I don’t know much about monoliners, but profits from “Baragin purchases” are not a very sustainable profit source. And i don’t like companies that do a lot of M&A.
Happy to see you back on the blog!
I don’t like to short (mostly because I’m no good at it), but still the maximum 100% upside saying always bothers me, as shorting with puts can easily be asymmetric. I also hate the “unlimited losses” line that usually is said at the same time. I’m pretty sure the broker will sell you out long before that happens.
again: You need to look at the underlying probabilities. a maximum return of 100% with a large enough probability can be very attractive. Or as Jim Chanos would say: “I have seen more stocks going to zero than to infinity”.

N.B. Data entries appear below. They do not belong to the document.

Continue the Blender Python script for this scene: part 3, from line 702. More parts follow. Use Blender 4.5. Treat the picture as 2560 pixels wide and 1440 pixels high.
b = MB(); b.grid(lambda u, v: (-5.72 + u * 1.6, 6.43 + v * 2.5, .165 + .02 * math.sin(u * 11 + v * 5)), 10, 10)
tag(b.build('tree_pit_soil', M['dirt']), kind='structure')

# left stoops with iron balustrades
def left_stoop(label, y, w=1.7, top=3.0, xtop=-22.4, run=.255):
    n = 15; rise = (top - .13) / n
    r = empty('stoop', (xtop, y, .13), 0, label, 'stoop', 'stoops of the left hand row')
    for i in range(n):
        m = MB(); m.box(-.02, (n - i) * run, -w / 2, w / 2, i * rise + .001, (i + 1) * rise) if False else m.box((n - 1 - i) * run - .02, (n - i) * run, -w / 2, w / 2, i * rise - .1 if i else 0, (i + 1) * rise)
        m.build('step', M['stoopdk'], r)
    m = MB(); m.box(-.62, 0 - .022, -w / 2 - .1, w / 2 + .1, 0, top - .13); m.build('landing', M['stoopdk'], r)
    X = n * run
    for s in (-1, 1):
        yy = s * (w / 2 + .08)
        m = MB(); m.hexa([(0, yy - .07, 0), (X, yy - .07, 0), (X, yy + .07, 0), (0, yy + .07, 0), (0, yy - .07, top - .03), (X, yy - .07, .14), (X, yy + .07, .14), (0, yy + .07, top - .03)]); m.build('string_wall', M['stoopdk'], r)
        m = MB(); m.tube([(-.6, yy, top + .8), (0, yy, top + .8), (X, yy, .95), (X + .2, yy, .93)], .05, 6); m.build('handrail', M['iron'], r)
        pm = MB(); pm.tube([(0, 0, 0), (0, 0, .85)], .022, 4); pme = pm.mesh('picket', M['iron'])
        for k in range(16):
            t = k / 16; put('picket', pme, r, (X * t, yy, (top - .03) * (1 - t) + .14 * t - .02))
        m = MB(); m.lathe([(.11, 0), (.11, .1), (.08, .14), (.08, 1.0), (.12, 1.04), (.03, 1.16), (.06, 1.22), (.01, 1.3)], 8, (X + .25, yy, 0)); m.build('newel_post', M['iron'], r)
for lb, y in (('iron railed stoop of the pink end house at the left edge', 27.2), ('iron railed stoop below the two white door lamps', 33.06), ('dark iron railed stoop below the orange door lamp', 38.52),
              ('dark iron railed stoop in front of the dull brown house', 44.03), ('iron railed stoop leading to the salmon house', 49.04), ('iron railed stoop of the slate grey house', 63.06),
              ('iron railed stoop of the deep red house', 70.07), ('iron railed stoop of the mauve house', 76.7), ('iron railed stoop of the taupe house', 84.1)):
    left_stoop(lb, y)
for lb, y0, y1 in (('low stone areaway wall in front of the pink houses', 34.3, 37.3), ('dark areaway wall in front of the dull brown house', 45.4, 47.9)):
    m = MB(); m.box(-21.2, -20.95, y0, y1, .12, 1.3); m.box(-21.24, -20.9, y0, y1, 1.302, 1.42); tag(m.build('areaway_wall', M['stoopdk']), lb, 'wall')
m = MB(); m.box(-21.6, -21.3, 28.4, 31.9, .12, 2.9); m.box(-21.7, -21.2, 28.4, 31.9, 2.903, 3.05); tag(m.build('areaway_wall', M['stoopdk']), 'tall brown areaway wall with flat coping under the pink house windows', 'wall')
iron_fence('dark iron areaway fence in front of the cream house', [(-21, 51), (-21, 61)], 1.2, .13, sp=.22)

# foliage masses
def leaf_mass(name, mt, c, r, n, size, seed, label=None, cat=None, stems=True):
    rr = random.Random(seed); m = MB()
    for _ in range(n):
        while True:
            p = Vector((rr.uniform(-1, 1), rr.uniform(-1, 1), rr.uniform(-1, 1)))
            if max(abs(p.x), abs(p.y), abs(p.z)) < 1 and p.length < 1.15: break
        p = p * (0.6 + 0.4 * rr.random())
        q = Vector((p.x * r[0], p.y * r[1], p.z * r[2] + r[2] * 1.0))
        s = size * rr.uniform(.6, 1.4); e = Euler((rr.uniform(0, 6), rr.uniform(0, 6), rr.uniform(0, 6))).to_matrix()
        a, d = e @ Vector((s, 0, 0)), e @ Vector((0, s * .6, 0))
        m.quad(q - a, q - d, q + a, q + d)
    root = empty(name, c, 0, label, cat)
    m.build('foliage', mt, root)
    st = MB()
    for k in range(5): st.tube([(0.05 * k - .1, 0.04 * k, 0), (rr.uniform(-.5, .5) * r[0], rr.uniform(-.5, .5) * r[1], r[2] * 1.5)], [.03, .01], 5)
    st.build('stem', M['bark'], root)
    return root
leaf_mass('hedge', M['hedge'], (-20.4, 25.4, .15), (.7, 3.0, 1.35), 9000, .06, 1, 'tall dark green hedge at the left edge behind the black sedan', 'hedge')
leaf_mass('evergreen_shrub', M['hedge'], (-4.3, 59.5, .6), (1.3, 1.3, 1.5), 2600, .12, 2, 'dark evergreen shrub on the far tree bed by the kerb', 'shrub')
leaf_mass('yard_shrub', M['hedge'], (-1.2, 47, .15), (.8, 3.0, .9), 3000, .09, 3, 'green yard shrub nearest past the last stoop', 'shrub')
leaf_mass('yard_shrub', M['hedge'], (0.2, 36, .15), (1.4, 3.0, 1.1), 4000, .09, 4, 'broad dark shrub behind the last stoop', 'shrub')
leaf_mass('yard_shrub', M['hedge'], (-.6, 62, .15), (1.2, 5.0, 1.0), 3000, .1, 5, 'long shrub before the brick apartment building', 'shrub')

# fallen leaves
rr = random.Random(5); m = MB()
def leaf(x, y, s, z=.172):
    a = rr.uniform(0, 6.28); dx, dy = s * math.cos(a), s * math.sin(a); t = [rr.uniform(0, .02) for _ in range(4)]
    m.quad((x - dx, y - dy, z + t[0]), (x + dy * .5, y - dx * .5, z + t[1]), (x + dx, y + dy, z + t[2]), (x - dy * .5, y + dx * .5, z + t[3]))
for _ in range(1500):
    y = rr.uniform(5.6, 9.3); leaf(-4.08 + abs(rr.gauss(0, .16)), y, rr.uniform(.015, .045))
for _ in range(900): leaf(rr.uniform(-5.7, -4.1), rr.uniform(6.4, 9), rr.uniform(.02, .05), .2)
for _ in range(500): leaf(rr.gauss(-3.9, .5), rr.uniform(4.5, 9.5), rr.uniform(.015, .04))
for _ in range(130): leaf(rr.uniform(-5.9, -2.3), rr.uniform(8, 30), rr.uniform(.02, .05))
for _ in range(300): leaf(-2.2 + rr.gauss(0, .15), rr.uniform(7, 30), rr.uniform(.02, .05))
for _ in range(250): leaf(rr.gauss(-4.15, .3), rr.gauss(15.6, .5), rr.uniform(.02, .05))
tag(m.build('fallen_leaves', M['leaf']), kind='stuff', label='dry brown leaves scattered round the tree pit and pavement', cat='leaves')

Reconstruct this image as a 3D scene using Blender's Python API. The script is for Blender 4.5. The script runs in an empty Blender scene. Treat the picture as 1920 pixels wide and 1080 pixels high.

Clearly, after the current 8 year bull marekt short selling looks stupid. But this could (and will) change at some point in the future.
Great to have you back. Hope you had a good break.
Time to look at Akzo Nobel
I think the point is also that small probabilities are easy to get wrong big time relatively (e.g. 1pct vs 2pct change is +100pct relative error) and that if skew is high this means there’s more estimation error DOWNSIDE then there’s estimation error upside. this is confirmed by Kahneman overconfidence tests ’90pct certainty interval’ I’m sure you know.
Point is that because of overconfidence estimation error turns largely against you in these situations. But of course by definition a positive expected value good irr trade is a good one, but in practice this means knowing for sure the prob for ruin is 1.1 and not 2.3pct e.g…the closer you need to estimate probabilities to zero the more blowup you get in onesided mistakes … So I’d say that the heuristic serves most people right most of the time (not trying to say that buying lottery tickets is a good thing, at least not in terms of momo equity)
I am not sure that I follow your arguments. However I should hav added that one should clearly use conservative estimates for the assumed probabilities.
Good to see you back. 🙂
I think it was Howard Marks who said it: If you are allowed to ask just one question. It is “What´s in the price?”